Extract exactly those lines that lie between the start of the material and the line with "LAMP_W = 37", including both boundary lines and no others.

* * *

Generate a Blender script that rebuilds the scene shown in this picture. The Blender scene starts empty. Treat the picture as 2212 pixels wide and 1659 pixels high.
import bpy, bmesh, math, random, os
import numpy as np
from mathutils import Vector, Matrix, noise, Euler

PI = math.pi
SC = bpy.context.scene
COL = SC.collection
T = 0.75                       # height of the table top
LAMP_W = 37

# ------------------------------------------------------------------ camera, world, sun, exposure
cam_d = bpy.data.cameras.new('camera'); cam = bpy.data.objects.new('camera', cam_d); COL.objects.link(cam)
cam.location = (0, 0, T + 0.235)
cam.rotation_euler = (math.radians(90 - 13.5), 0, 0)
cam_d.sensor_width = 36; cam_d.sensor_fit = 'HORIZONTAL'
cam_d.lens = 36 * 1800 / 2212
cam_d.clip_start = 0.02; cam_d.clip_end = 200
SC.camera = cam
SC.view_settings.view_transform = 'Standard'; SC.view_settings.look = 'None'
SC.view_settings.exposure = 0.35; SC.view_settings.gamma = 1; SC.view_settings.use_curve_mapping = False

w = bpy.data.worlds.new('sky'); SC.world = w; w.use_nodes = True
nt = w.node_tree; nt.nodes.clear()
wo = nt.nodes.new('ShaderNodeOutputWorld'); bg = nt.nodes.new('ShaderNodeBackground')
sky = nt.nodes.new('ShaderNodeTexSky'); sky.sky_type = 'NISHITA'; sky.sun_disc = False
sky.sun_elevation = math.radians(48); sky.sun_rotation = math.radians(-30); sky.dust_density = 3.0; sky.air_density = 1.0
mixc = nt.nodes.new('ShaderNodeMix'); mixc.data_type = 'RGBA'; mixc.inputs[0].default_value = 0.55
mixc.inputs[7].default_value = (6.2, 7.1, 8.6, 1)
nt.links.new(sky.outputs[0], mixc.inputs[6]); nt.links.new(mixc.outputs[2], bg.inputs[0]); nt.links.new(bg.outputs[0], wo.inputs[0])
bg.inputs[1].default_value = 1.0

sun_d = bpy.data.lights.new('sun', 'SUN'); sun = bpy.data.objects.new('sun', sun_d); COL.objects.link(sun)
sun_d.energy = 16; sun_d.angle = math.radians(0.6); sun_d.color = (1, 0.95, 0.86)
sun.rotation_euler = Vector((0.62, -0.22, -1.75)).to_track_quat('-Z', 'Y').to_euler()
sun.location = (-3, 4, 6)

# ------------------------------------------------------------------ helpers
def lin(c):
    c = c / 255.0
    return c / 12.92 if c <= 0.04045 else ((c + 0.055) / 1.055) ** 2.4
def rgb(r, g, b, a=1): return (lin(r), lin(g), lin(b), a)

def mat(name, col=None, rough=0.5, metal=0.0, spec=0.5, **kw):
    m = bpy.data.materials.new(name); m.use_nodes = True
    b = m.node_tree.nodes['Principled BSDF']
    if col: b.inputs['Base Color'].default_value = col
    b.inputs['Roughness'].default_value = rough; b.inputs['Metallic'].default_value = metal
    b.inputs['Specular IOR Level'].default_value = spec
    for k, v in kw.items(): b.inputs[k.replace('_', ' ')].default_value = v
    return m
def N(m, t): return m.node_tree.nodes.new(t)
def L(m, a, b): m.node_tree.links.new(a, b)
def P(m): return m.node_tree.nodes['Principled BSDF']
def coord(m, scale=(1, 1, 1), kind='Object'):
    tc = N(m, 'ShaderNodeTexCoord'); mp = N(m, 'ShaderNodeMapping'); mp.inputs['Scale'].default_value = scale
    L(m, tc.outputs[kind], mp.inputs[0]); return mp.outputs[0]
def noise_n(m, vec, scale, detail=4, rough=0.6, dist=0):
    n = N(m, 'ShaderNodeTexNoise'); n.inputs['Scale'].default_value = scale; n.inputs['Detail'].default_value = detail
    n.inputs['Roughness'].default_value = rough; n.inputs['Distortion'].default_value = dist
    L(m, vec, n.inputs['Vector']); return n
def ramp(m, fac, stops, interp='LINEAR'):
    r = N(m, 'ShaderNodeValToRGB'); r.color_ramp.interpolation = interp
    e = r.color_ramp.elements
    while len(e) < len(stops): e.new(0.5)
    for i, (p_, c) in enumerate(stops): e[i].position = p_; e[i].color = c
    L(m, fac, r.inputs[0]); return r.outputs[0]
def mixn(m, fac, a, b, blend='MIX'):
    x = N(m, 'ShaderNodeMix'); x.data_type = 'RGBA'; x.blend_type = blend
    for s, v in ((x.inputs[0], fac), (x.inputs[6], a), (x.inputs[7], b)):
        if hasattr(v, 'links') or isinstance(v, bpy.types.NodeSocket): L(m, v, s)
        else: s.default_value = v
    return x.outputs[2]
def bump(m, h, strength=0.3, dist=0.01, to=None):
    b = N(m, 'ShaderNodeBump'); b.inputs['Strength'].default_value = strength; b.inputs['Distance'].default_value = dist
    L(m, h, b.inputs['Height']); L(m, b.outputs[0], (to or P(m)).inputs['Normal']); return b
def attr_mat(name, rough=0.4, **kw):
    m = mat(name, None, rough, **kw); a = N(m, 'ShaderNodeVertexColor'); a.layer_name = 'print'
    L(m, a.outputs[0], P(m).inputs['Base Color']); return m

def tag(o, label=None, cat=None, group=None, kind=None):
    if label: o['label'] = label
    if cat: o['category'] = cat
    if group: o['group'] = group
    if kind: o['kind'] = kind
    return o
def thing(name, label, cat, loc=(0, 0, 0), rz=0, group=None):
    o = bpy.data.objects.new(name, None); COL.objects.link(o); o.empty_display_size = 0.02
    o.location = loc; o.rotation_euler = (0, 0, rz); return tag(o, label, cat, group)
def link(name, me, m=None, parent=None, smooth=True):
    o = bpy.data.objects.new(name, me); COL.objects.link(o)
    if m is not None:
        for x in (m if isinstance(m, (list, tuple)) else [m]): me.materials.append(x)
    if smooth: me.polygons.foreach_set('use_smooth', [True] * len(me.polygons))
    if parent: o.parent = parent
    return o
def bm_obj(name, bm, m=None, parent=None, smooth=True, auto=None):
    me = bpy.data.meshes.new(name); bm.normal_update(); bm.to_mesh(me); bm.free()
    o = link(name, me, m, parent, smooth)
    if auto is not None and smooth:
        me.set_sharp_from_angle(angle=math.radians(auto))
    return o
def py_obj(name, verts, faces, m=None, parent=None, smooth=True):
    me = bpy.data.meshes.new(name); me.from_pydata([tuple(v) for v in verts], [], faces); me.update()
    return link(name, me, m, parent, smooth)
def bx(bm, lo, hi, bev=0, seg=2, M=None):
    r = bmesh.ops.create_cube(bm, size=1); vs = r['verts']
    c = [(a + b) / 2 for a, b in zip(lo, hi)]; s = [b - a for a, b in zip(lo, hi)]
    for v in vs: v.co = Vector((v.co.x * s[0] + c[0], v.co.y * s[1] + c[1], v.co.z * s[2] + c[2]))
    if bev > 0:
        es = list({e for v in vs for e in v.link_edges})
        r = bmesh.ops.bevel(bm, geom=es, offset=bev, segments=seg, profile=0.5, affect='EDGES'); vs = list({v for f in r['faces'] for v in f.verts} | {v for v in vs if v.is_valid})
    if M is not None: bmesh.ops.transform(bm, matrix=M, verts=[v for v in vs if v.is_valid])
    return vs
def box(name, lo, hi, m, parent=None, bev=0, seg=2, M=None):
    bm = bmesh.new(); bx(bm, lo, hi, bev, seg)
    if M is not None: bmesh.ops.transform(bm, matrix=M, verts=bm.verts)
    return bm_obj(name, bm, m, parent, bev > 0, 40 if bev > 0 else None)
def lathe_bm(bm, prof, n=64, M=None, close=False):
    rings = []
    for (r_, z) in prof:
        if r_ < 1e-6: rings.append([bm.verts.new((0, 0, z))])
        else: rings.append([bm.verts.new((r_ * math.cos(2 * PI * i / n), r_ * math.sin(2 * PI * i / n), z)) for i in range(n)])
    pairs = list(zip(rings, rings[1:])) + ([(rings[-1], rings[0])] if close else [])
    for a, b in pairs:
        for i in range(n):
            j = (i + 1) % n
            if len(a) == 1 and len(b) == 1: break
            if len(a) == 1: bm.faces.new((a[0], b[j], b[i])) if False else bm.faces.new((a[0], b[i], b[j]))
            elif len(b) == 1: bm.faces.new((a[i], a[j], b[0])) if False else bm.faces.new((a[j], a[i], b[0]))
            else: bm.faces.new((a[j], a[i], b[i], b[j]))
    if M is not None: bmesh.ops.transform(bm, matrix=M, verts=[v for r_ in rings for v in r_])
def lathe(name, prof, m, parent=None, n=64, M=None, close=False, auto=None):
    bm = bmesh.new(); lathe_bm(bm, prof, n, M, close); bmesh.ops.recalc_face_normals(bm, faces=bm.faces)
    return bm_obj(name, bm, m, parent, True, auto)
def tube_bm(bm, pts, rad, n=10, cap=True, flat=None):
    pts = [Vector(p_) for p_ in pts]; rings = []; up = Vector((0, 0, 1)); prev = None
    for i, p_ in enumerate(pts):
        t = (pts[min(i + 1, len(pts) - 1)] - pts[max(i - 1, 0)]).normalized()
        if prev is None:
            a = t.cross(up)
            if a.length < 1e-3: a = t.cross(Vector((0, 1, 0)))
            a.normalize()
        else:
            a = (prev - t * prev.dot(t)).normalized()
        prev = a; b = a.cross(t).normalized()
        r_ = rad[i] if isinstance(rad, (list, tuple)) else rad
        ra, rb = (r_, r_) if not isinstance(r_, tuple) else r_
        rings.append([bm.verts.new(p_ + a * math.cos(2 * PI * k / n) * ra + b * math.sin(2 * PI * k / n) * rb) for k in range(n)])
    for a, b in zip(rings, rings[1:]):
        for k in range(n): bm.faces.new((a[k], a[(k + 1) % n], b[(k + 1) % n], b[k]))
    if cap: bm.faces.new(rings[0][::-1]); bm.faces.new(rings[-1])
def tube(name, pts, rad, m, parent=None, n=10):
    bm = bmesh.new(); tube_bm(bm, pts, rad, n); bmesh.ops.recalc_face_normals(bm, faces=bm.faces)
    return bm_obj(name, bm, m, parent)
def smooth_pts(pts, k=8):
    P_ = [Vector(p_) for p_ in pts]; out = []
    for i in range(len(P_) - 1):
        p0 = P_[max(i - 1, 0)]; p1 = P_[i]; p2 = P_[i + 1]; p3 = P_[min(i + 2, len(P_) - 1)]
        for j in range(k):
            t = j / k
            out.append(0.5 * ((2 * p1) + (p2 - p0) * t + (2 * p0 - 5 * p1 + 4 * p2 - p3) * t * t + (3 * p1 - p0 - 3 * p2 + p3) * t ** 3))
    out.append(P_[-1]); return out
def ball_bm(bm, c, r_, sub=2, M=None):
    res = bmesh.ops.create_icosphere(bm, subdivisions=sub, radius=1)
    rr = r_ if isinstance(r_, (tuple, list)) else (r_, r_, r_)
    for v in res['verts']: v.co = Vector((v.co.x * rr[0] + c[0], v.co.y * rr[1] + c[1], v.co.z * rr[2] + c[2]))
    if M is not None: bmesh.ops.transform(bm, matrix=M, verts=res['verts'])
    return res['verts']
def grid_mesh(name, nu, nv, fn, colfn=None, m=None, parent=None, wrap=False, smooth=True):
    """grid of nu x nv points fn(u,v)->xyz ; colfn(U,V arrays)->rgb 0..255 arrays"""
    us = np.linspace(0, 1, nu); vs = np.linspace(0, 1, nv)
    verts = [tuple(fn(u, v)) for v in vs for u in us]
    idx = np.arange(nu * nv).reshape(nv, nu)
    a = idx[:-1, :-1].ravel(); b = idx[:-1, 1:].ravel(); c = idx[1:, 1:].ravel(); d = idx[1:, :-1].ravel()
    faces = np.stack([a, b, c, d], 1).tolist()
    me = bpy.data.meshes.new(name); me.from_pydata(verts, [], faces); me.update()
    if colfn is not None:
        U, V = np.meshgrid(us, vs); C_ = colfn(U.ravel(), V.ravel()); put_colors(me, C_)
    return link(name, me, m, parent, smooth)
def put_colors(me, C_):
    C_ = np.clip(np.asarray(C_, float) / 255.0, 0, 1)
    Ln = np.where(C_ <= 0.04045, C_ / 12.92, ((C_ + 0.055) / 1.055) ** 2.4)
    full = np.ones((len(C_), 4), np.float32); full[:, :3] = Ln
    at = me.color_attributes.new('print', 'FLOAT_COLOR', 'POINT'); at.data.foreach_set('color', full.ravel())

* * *

» **Output for this exercise**
Generate a Blender script that rebuilds the scene shown in this picture. The Blender scene starts empty. Treat the picture as 2212 pixels wide and 1659 pixels high.
import bpy, bmesh, math, random, os
import numpy as np
from mathutils import Vector, Matrix, noise, Euler

PI = math.pi
SC = bpy.context.scene
COL = SC.collection
T = 0.75                       # height of the table top
LAMP_W = 37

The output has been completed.